Meditación sobre el Evangelio

Vieron a aquel peregrino y sus ojos no cayeron en la cuenta de quién era. Estaban demasiado enfrascados en sus cosas, demasiado metidos en sí mismos y en sus esquemas de cuanto había ocurrido como para fijarse bien en nadie, y sus corazones desilusionados y apesadumbrados por el fracaso de lo que esperaban. Jesús, aparentando ignorancia, saca de ellos la verdad que llevan en el corazón para llevarlos con su palabra y explicaciones a la verdad plena: ¡Cuánto los ama! Conforme se iban abriendo a él y le escuchaban, iba entrando el ardor del Espíritu, el ardor del amor de Dios en sus corazones.
Nos ocurre a menudo estar metidos en nuestros proyectos, trabajos y demás preocupaciones, azuzados por la prisa, y no reparamos bien en quienes tenemos delante; no nos detenemos lo suficiente ni los atendemos debidamente.

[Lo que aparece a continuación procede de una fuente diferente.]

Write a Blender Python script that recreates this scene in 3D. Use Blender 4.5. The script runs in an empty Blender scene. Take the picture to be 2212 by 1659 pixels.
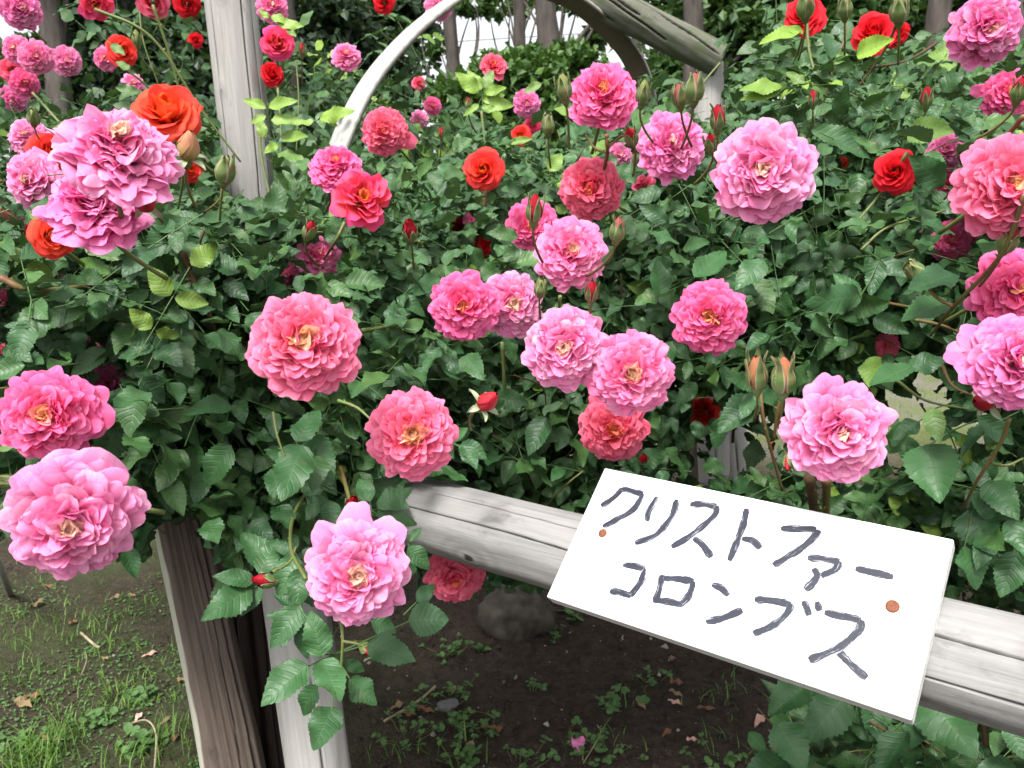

Tampoco advertimos que Jesús, que Dios nuestro Padre, nos manifiestan su amor con ciertos detalles, aun en los acontecimientos más duros, tal vez a través de personas, frases, hechos “casuales”, etc.
Pues bien, era Jesús, que les sale al paso en su triste y desengañada salida de Jerusalén, haciéndoles ver con la Escritura que era necesaria la Pasión del Mesías para llegar a la resurrección. Y cuando hizo ademán de continuar su camino, lo forzaron amablemente, sin saber aún que se trataba de él, a pasar la noche con ellos, dado lo avanzado ya del día, y él entró para quedarse («Fui forastero y me hospedasteis…” —Mateo 25, 35—). Se puso a la mesa con ellos, bendijo el pan y lo repartió, ¡y entonces lo reconocieron! (“Todo el que ama al prójimo conoce a Dios” —1 Juan 4—). Con ellos celebró Jesús aquella tarde su segunda eucaristía: la Palabra explicada por el camino, el pan…

Cristo, evidentemente, no sólo era “un profeta poderoso en obras y palabras” como ellos pensaban; comenzaron a experimentar ardientemente que era mucho más: El Hijo de Dios vivo, Palabra encarnada del Padre para salvar a todos los hombres que la reciban en sus corazones, que ayudados por el Espíritu la vayan poniendo por obra. Su corazón desborda caridad, para que, llenando los nuestros, nos volvamos celestiales (“Cuando se había ido, se decían: ¿no ardía nuestro corazón mientras nos hablaba por el camino?”).

Como Cristo muere y resucita, nosotros moriremos y resucitaremos: nuestra redención es una transformación divina que, no sólo se opera, sino que se representa por la muerte de Cristo; transformación que, por lo que mira al pasado, es muerte, y por lo que mira a lo nuevo, es vida y resurrección. Nos dejó como norma y ley de vida la caridad. Cristo es el vencedor que esperaba la Humanidad, y el que obtendrá para los suyos el éxito de la gloria absoluta e inmortal. Primero llegó a la victoria de su propia resurrección, para darle cima con la resurrección a la vida eterna de cuantos crean en él; resurrección que se empieza a preguntar en ocasiones ya desde aquí.

Este encuentro con Jesús los hace cambiar de dirección, pasar de tristeza a alegría, de muerte a vida; resucitar a una vida nueva no encerrada en sí, sino abierta a los demás: se volvieron inmediatamente a Jerusalén para transmitir a todos su vivencia.